The fall of Aleppo will not end the civil war, because at present there are three diametrically opposed parties in Syria. First, there are those who are willing to do what the Iranians and the Russians tell them. This party comprises less than ten percent of the population of Syria. Second, those who desire peace, stability, and freedom. This party encompasses the majority of Syrians who are overwhelmingly pro-Western and pro-democracy. Third, those who are enemies of Shi’a Iran, Russia, and Turkey. This third party contains also the majority of the Syrians. The Assad regime and its Iranian and Russian overlords support the first, offer empty promises to the second, and represses the third.
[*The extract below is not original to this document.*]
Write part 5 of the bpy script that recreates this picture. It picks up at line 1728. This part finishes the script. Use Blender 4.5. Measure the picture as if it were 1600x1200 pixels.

The ninety percent that are in passive or active opposition to the regime are also divided into three parties. To the first belong those who desire to restore the pre-Assad era. The second party want to see the Assad regime, its supporters, and the various militias to disappear, and establish a constitutional republic. Finally, the third party strives to build a Salafist Sunni state, closely allied with the monarchies of the Gulf and the Arabian Peninsula.
The Assad regime has been put in chains by Iran and Russia. Iran and Russia exist in a quagmire, because occupation does not amount to conquest. Syria will continue to face bloody chaos and hopeless instability. Meanwhile, innocent people will continue to die and the rest of the world will profess meaningless solidarity amidst the cavalcade of genocide, and regional jockeying.